Вообще-то в указанном контексте можно было бы вспомнить и другие книги. “Альбом для марок” Андрея Сергеева. “Ветер с шоколадной фабрики” Вадима Месяца. “Похороны кузнечика” Николая Кононова. Еще несколько книг, все о разном, но в чем-то сходящиеся. Однако не будем расширять поле наблюдения: два интересных нам текста вполне образуют работающую аналитическую систему.

На первый взгляд перед нами в чем-то даже и противоположные сочинения. У Щербины логичный, линейный (хотя и двухвекторный) текст, в котором чередуются истории становления героини и ее бабушки. У Бараша — история одного человека в его возрастании, но рассыпанная на фрагменты, формально организованные тематически, хотя легко нарушающие собственную тематизацию. Остановимся на не бросающихся в глаза с первого взгляда свойствах каждой из двух книг.

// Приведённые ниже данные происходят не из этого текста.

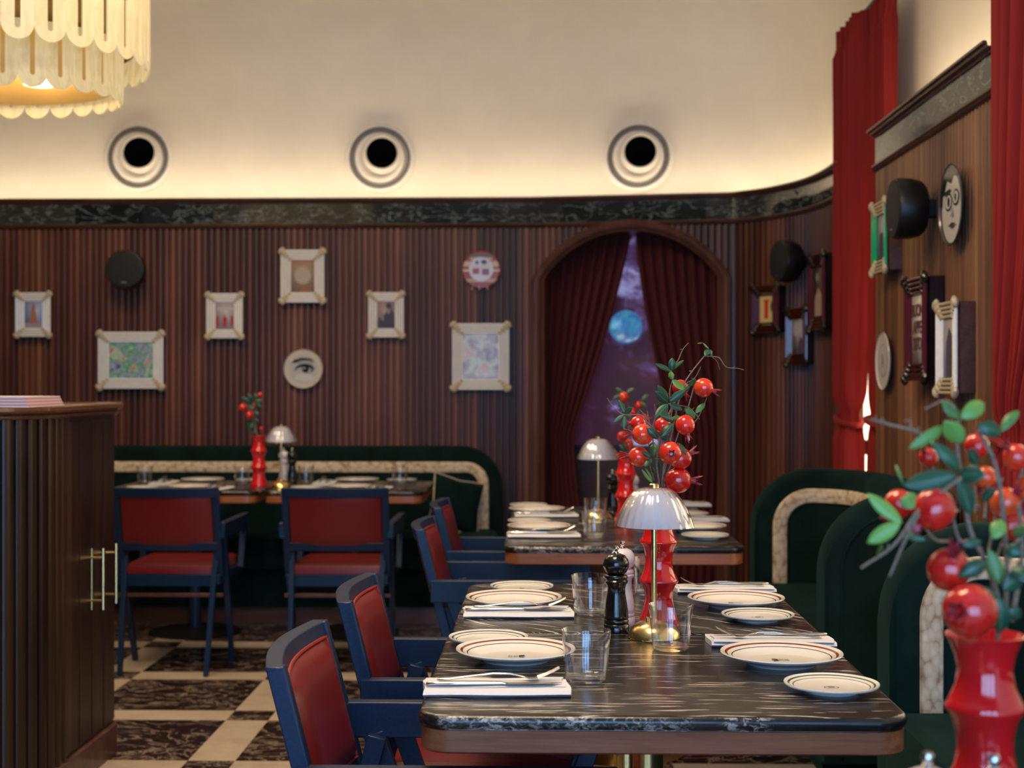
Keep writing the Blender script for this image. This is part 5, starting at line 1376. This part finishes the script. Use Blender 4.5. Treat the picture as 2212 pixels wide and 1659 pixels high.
poms1 = [(1072, 572, 102 * K, -0.01, (1, -0.25, -0.35)), (830, 575, 88 * K, 0.035, (0.6, 0.2, -0.8)), (880, 965, 103 * K, -0.045, (0.2, -0.35, -1)), (645, 975, 92 * K, 0.0, (0.2, 0.5, -0.6)),
         (385, 950, 84 * K, 0.035, (-0.9, 0.3, 0)), (432, 1065, 112 * K, -0.03, (-1, -0.2, 0.1)), (388, 1300, 108 * K, -0.02, (-1, -0.1, 0.1)), (720, 1260, 120 * K, -0.065, (0.0, -1, -0.02)),
         (830, 1320, 118 * K, -0.002, (0.9, 0.1, 0.5)), (805, 1550, 138 * K, 0.0, (1, -0.05, 0.0))]
lv1 = [(735, 400, 560, 322, 62, .1, -.01), (735, 395, 742, 258, 78, .25, -.02), (752, 380, 862, 284, 42, .55, 0), (748, 492, 722, 398, 62, .8, -.02), (745, 485, 865, 605, 95, .75, -.02), (700, 725, 588, 548, 88, .2, .01), (700, 735, 563, 608, 96, .1, -.03),
       (705, 725, 885, 598, 86, .25, -.03), (700, 745, 563, 892, 96, .2, -.04), (712, 748, 848, 808, 72, .15, -.03), (690, 740, 575, 770, 60, .3, .02), (985, 845, 1090, 733, 62, .75, -.01), (880, 800, 985, 900, 86, .7, 0), (740, 890, 850, 905, 60, .8, -.02),
       (765, 925, 610, 858, 82, .0, -.05), (760, 945, 622, 1095, 86, .0, -.06), (590, 1115, 475, 988, 82, .0, -.05), (520, 1305, 415, 1245, 54, .0, -.05), (525, 1320, 450, 1405, 56, .3, -.04), (560, 1160, 540, 1300, 90, .7, -.01), (560, 1150, 500, 1220, 60, .6, -.01),
       (808, 1155, 888, 1280, 54, .05, -.05), (540, 1582, 413, 1432, 36, .8, -.05), (535, 1575, 462, 1418, 24, .75, -.04), (245, 845, 180, 702, 56, .2, 0), (245, 850, 322, 776, 56, .55, 0), (240, 855, 118, 942, 42, .6, 0), (245, 870, 232, 1022, 54, .55, 0),
       (1128, 172, 1085, 240, 60, .25, 0), (1128, 172, 1155, 235, 50, .2, 0), (1130, 165, 1060, 100, 24, .7, 0), (1060, 100, 1005, 110, 22, .65, 0), (920, 560, 990, 478, 56, .6, 0), (930, 560, 860, 610, 50, .55, 0), (820, 660, 760, 745, 60, .5, 0.02), (620, 1090, 700, 1120, 56, .6, .01), (560, 1480, 520, 1400, 40, .0, .01), (600, 1450, 560, 1330, 60, .05, .02),
       (690, 870, 600, 820, 60, .5, .03), (860, 830, 920, 780, 56, .3, .02), (520, 1560, 560, 1440, 44, .0, .01)]
st1 = [([(605, 1700), (600, 1560), (578, 1380), (605, 1130), (660, 960), (730, 800), (820, 620), (880, 505), (975, 370), (1080, 240)], .0024, .0013, .0), ([(1080, 240), (1160, 244), (1240, 262), (1310, 355), (1420, 368), (1497, 386)], .0013, .0007, .0), ([(1160, 246), (1215, 300), (1245, 385)], .0007, .0004, .0),
       ([(630, 1700), (640, 1540), (655, 1400), (735, 1060), (765, 920), (800, 760), (860, 560), (965, 545)], .0024, .0012, .01), ([(735, 830), (715, 620), (745, 480), (735, 385), (800, 290), (855, 170), (915, 100)], .0014, .0008, 0), ([(55, 680), (110, 760), (195, 840), (270, 862), (400, 862), (480, 940), (545, 1000), (600, 1130)][::-1], .0016, .0008, 0),
       ([(700, 740), (830, 762), (930, 790), (1030, 905)], .0010, .0006, -.02), ([(960, 960), (1030, 860), (1110, 670)], .0011, .0007, .0), ([(900, 520), (980, 470), (1045, 352)], .0010, .0006, .0), ([(540, 980), (565, 860), (555, 742)], .0011, .0007, 0), ([(395, 800), (490, 905), (505, 950)], .0010, .0008, 0), ([(475, 815), (495, 900), (490, 950)], .0010, .0008, .01), ([(800, 1150), (760, 1320), (650, 1560)], .0012, .0012, .02)]
bouquet(V1, 'pomegranate branch with glossy red fruit rising from the vase behind the nearest lamp', conv1, poms1, [(a, b, c, d, w * K, t, dd) for a, b, c, d, w, t, dd in lv1], st1, 1)
# foreground
def conv0(x, y, dd): return PD(1860 + x / 2.764, 800 + y / 2.764, 1.5 + dd)
K0 = 1.5 / FP / 2.764
poms0 = [(225, 800, 90 * K0, .02, (-.5, .5, -.8)), (435, 830, 125 * K0, -.02, (-.8, .1, -.9)), (525, 1190, 128 * K0, -.02, (0.0, -.7, .75)), (650, 1435, 158 * K0, -.06, (-.55, -.8, .1)), (860, 790, 92 * K0, .05, (.4, -.5, .6)), (690, 450, 78 * K0, .10, (.2, .2, 1)), (925, 520, 82 * K0, .05, (-.7, -.2, .8)), (740, 640, 70 * K0, .08, (-.2, .4, -.8)), (900, 930, 90 * K0, .05, (.4, 0, .6)), (400, 520, 60 * K0, .08, (-.5, -.6, .5)), (1010, 700, 90 * K0, .05, (.4, 0, .6))]
lv0 = [(245, 912, 35, 738, 84, .95, -.03), (235, 912, 36, 1032, 92, .95, -.03), (575, 625, 248, 690, 118, .2, -.03), (580, 610, 425, 425, 84, .35, -.01), (590, 640, 655, 862, 104, .15, -.02), (585, 620, 742, 622, 110, .2, -.02), (500, 330, 285, 470, 74, .85, 0), (610, 430, 495, 300, 118, .9, 0), (585, 285, 478, 190, 92, .7, 0), (590, 290, 742, 188, 100, .9, 0), (690, 330, 842, 380, 98, .3, 0),
       (830, 370, 945, 235, 64, .75, 0), (745, 1140, 585, 1232, 96, .1, -.04), (805, 1335, 625, 1352, 104, .25, -.05), (820, 1345, 832, 1580, 104, .2, -.05), (845, 1310, 975, 1200, 110, .2, -.02), (835, 1285, 765, 1070, 96, .75, -.01), (790, 1010, 845, 890, 96, .9, 0), (720, 1020, 600, 1045, 60, .2, 0), (860, 1060, 960, 1100, 90, .2, 0), (260, 780, 330, 740, 60, .9, -.02), (320, 820, 240, 760, 80, .85, -.04), (860, 1420, 960, 1480, 90, .1, 0), (900, 980, 1010, 940, 80, .6, 0), (240, 990, 390, 1010, 40, .5, -.02), (205, 560, 250, 680, 22, .7, 0), (900, 1180, 1020, 1260, 100, .15, -.02), (95, 1100, 130, 1040, 30, .85, 0), (700, 560, 640, 470, 80, .1, .03), (800, 700, 720, 780, 60, .1, .03)]
st0 = [([(840, 1800), (860, 1500), (870, 1200), (850, 870), (800, 560), (700, 360)], .0032, .002, .03), ([(800, 1800), (820, 1400), (735, 1130), (650, 950), (600, 640), (570, 420), (590, 240)], .0034, .0016, .01), ([(590, 620), (480, 480), (350, 375), (160, 322), (50, 290)], .0022, .0012, .0), ([(560, 230), (500, 180), (380, 232)], .0016, .0009, .0), ([(600, 640), (350, 830), (200, 1040), (0, 1180)], .0022, .0013, -.03), ([(370, 800), (260, 1020), (170, 1232)], .0022, .0012, -.03), ([(900, 1500), (960, 1100), (940, 800)], .003, .002, .02), ([(860, 1200), (920, 1040), (1000, 960)], .0022, .0016, .0), ([(150, 320), (120, 285)], .0012, .0008, 0), ([(300, 350), (290, 290)], .0012, .0008, 0)]
bouquet(V0, 'blurred pomegranate branch with bright leaves in the right foreground', conv0, poms0, [(a, b, c, d, w * K0, t, dd) for a, b, c, d, w, t, dd in lv0], st0, 2)
# arch tables
dv3 = (V3.location - Vector((0, 0, 0))).dot(FW); kk = dv3 / FP
def conv3(x, y, dd): return PD(x, y, dv3 + dd)
poms3 = [(1345, 943, 0.0215, -.01, (-.1, -1, .1)), (1347, 857, 0.019, 0, (.2, .2, -.9)), (1379, 875, 0.014, 0, (-.5, -.4, .5)), (1366, 890, 0.018, .02, (.5, .2, -.8)), (1390, 905, 0.02, .02, (1, 0, 0)), (1358, 960, 0.02, .03, (.3, .2, -.9))]
lv3 = [(1350, 850, 1322, 862, 10, .3, 0), (1350, 850, 1330, 838, 9, .6, 0), (1352, 850, 1370, 838, 9, .5, 0), (1350, 855, 1335, 880, 9, .2, 0), (1385, 865, 1400, 852, 8, .7, 0), (1385, 868, 1398, 880, 7, .7, 0), (1355, 930, 1340, 915, 10, .2, 0), (1360, 930, 1375, 915, 10, .3, 0), (1352, 975, 1338, 960, 10, .1, 0), (1365, 900, 1350, 900, 9, .2, 0), (1356, 860, 1372, 862, 8, .2, 0)]
st3 = [([(1351, 1000), (1352, 950), (1362, 900), (1350, 850)], .0022, .0012, 0), ([(1354, 1000), (1368, 930), (1385, 870), (1395, 850)], .002, .001, .01)]
bouquet(V3, 'small pomegranate branch in the vase of the arch tables, before the dark curtains', conv3, poms3, [(a, b, c, d, w * kk, t, dd) for a, b, c, d, w, t, dd in lv3], st3, 3)
dv4 = V4.location.dot(FW); k4 = dv4 / FP
def conv4(x, y, dd): return PD(x, y, dv4 + dd)
poms4 = [(525, 880, 0.021, 0, (-.6, -.5, -.3)), (539, 896, 0.020, -.02, (-.3, -.6, -.6)), (562, 853, 0.013, 0, (.3, 0, .9)), (565, 926, 0.010, 0, (.5, 0, .8)), (548, 878, 0.017, .03, (.2, .5, .5))]
lv4 = [(545, 870, 520, 858, 10, .3, 0), (548, 868, 535, 850, 10, .1, 0), (552, 866, 570, 862, 12, .05, 0), (550, 872, 566, 880, 11, .1, 0), (545, 905, 533, 920, 10, .3, 0), (548, 912, 536, 930, 10, .5, 0), (550, 905, 562, 915, 9, .1, 0), (552, 925, 545, 938, 9, .1, 0), (548, 885, 535, 872, 10, .05, 0), (555, 860, 550, 848, 8, .1, 0), (548, 890, 560, 895, 10, .05, 0)]
st4 = [([(559, 960), (552, 920), (546, 880), (556, 850)], .0024, .0012, 0), ([(557, 955), (545, 905), (528, 865)], .002, .001, 0)]
bouquet(V4, 'small pomegranate branch in the vase of the back tables', conv4, poms4, [(a, b, c, d, w * k4, t, dd) for a, b, c, d, w, t, dd in lv4], st4, 4)
for o in bpy.data.objects:
    if 'used' in o: del o['used']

Роман Щербины — и история семьи, и история воспитания, и история внутреннего поиска, но и в конечном счете история аннигиляции возрастной ценности детства, не победа над ним (по-кассилевски), не мечты об утраченном и воссоздание того, что невозможно воссоздать (по-прустовски), но именно рассказ о прекращении определенной формы бытия, прекращении нежеланном, но и не трагическом. Щербина вообще весьма радикально (это вызывает большую симпатию к ее композиционному мастерству) отменяет трагедийный модус истории, не впадая при этом в пересмешничество.

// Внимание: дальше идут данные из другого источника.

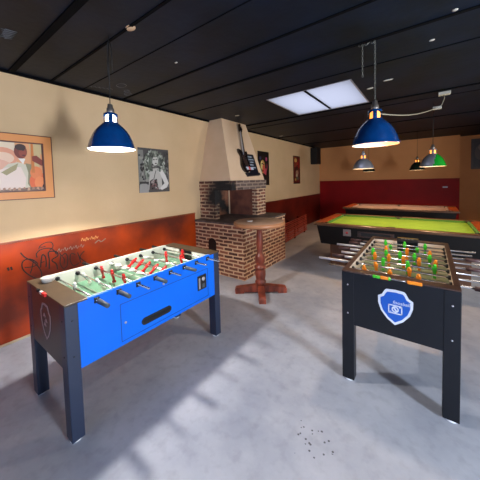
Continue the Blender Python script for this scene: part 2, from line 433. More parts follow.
stroke(g, [(.79, .76), (.85, .75), (.91, .76)], .0036, M['ink']); stroke(g, [(.87, .82), (.855, .74), (.835, .68)], .0036, M['ink'])
stroke(g, [(.905, .84), (.90, .88), (.93, .915), (.98, .925), (1.03, .915), (1.06, .89), (1.09, .83)], .004, M['ink'])
stroke(g, [(.925, .93), (.94, .965), (.99, .99), (1.04, .985), (1.06, .95), (1.05, .91), (1.02, .895)], .0032, M['ink'])
stroke(g, [(.93, .955), (.955, .945), (.99, .95)], .0032, M['ink'])
stroke(g, [(.93, .72), (.94, .80), (.955, .86), (.98, .83), (.985, .76), (.98, .71)], .0048, M['ink'])
stroke(g, [(.93, .77), (.97, .78)], .0036, M['ink'])
stroke(g, [(1.01, .68), (1.015, .78), (1.01, .86), (1.03, .88), (1.09, .86), (1.10, .81), (1.04, .775), (1.08, .72), (1.09, .65)], .005, M['ink'])
stroke(g, [(1.13, .80), (1.12, .71), (1.15, .645), (1.19, .67), (1.20, .76), (1.18, .82), (1.14, .80), (1.12, .84)], .004, M['ink'])
stroke(g, [(1.145, .79), (1.165, .75), (1.16, .70)], .0036, M['ink'])
stroke(g, [(1.285, .78), (1.24, .80), (1.225, .73), (1.25, .655), (1.29, .65), (1.325, .67)], .004, M['ink'])
stroke(g, [(1.31, .80), (1.33, .72), (1.34, .66)], .004, M['ink']); stroke(g, [(1.39, .80), (1.335, .735), (1.40, .65)], .004, M['ink'])
stroke(g, [(.655, .80), (.662, .765)], .006, M['ink']); stroke(g, [(.68, .80), (.687, .765)], .006, M['ink'])
go = g.build('graffiti_tag', bpy.data.objects['trim_1']); go['label'] = 'black looping marker graffiti'
g = MB()
for i, y in enumerate((1.36, 1.41, 1.47, 1.52)): stroke(g, [(y, .93 - .01 * (i % 2)), (y + .015, .965), (y + .03, .93), (y + .045, .955)], .0028, M['chalk'])
for i in range(5): stroke(g, [(1.1 + .06 * i, .86), (1.12 + .06 * i, .89), (1.13 + .06 * i, .85), (1.15 + .06 * i, .88)], .0022, M['greyscr'])
stroke(g, [(1.52, .87), (1.57, .90), (1.6, .875), (1.66, .905)], .005, M['greyscr'])
g.build('scribbles', bpy.data.objects['trim_1'])

# ------------------------------------------------------------------ football tables
SHIELD = [(-.97, .5), (-.74, .62), (-.6, .86), (-.5, .96), (0, 1.0), (.5, .96), (.6, .86), (.74, .62), (.97, .5), (.96, .1), (.8, -.32), (.45, -.72), (0, -1), (-.45, -.72), (-.8, -.32), (-.96, .1)]
FW, FL, FH = .73, 1.42, .90
def figure(mb, x, y, z, ang, m):
    T_ = Matrix.Translation((x, y, z)) @ Matrix.Rotation(ang, 4, 'X')
    mb.box(-.014, .014, -.011, .011, -.018, .020, m, .004, mx=T_)
    mb.box(-.017, .017, -.009, .009, .008, .022, m, .004, mx=T_)
    mb.sphere((0, 0, .033), .0125, m, n=10, mx=T_)
    mb.box(-.012, .012, -.008, .008, -.056, -.014, m, .002, mx=T_, taper=(-.056, .72, .8))
    mb.box(-.011, .011, -.012, .012, -.074, -.054, m, .002, mx=T_)
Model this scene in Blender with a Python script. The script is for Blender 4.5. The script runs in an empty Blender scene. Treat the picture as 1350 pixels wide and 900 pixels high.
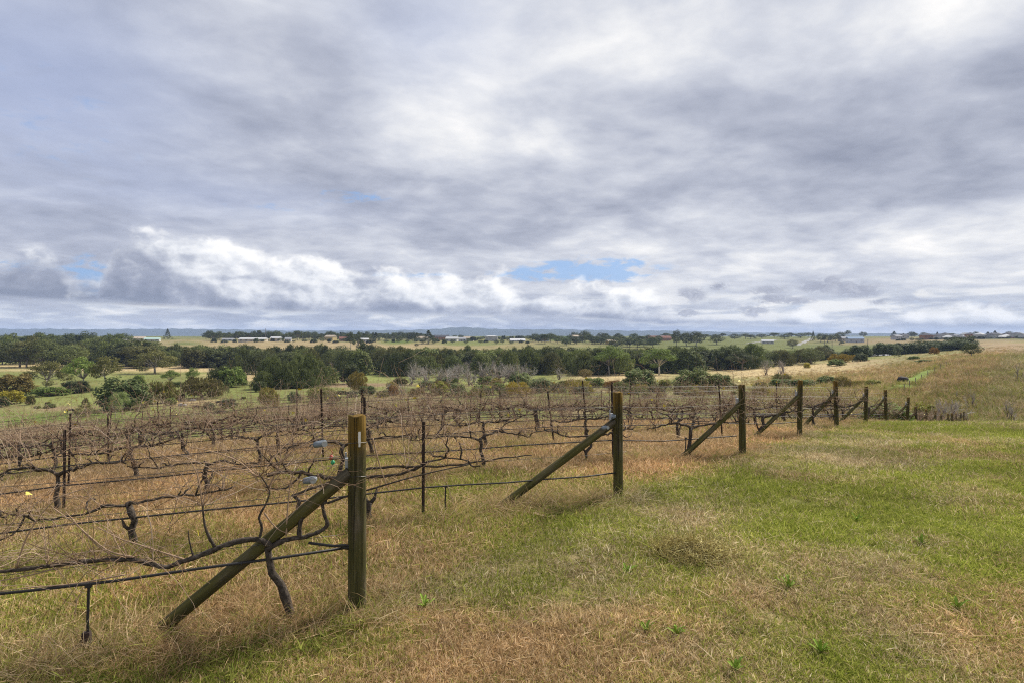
import bpy, math, random
import numpy as np
from mathutils import Vector, Matrix
R = math.radians
sc = bpy.context.scene
# ------------------------------------------------------------------ camera
F = 800.0; HOR = 443.0; CU = 675.0; CAMZ = 1.8      # photo pixels (1350 wide): focal length, horizon row, centre column
cam = bpy.data.objects.new('camera', bpy.data.cameras.new('camera'))
sc.collection.objects.link(cam); sc.camera = cam
cam.location = (0, 0, CAMZ); cam.rotation_euler = (R(90), 0, 0)
cam.data.sensor_width = 36; cam.data.lens = 36 * F / 1350
cam.data.shift_y = -(450 - HOR) / 1350
cam.data.clip_start = 0.05; cam.data.clip_end = 40000
sc.view_settings.view_transform = 'Standard'; sc.view_settings.look = 'None'
sc.view_settings.gamma = 1; sc.view_settings.exposure = 0.40; sc.view_settings.use_curve_mapping = False
sc.cycles.use_denoising = False; sc.cycles.filter_width = 1.15; sc.cycles.sample_clamp_indirect = 3.0; sc.cycles.sample_clamp_direct = 6.0
sc.cycles.max_bounces = 6; sc.cycles.diffuse_bounces = 3; sc.cycles.transparent_max_bounces = 8
sc.cycles.volume_bounces = 0
SUN_AZ, SUN_EL = R(46), R(44)
# ------------------------------------------------------------------ sun
sl = bpy.data.lights.new('sun', 'SUN'); sl.energy = 5.0; sl.angle = R(8); sl.color = (1.0, 0.93, 0.82)
so = bpy.data.objects.new('sun', sl); sc.collection.objects.link(so)
sdir = Vector((math.sin(SUN_AZ) * math.cos(SUN_EL), math.cos(SUN_AZ) * math.cos(SUN_EL), math.sin(SUN_EL)))
so.rotation_euler = sdir.to_track_quat('Z', 'Y').to_euler()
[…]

Значит ли это, что перед нами просто репрезентация того, что “было как было”? Это не такой простой вопрос, к нему мы еще вернемся.

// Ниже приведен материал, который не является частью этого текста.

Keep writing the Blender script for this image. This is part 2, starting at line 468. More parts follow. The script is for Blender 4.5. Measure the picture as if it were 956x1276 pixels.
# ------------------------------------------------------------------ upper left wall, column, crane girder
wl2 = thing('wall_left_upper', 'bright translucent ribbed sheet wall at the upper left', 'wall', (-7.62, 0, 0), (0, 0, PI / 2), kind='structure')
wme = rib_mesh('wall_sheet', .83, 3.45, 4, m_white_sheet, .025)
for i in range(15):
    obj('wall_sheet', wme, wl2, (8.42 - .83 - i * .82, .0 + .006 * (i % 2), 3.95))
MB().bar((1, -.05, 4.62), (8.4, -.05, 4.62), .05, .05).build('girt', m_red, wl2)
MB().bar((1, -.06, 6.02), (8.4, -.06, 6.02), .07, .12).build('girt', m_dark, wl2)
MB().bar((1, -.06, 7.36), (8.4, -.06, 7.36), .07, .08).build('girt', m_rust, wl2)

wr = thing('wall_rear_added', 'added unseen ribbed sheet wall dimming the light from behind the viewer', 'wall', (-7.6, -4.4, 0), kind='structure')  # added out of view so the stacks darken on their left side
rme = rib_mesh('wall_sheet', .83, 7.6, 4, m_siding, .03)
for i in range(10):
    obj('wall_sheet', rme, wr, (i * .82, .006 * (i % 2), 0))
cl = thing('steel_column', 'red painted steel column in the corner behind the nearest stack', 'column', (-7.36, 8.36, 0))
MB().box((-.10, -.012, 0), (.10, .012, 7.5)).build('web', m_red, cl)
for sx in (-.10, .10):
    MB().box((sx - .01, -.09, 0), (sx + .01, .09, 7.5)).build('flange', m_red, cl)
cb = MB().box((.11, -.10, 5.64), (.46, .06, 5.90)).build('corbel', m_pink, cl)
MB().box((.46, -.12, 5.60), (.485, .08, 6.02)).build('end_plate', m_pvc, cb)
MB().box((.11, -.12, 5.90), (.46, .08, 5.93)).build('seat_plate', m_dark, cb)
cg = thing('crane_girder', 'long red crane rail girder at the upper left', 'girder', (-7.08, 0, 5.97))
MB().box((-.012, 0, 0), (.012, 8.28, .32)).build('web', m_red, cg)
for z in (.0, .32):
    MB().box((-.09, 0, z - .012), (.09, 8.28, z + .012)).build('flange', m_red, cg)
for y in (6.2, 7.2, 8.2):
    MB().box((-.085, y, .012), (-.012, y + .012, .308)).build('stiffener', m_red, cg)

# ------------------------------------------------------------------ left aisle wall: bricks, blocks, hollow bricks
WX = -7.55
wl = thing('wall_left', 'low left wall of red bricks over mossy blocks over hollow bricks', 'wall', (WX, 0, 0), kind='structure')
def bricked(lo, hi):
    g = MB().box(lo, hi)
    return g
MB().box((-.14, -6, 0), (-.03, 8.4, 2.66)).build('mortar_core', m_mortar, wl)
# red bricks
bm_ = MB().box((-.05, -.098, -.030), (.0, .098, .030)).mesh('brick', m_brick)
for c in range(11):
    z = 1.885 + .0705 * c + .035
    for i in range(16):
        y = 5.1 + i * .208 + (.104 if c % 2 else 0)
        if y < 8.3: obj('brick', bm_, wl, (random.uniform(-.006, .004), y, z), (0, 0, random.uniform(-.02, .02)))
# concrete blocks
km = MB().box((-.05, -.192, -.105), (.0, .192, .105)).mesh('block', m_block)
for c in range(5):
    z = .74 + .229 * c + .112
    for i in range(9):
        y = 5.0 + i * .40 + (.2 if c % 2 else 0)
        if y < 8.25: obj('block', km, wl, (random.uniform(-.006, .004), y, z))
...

А пока — вот, смотрите: смерть бабушки вызывает необходимость восстановить ее бытие с самого начала. И здесь повествовательница принимает радикальное решение: отказывается от традиционной повествовательности. “<…> мне не хочется выбирать одно: одну линию, одну тему, один сюжет. Мне обидно пропускать все остальное, хотелось бы иметь круговое зрение: мне свойственна экстенсивность”. И далее: “Сейчас меня волнуют тайны моей бабушки, а узнать их мне неоткуда. <…> Отправляясь на поиски, я не знаю, что встречу по пути”.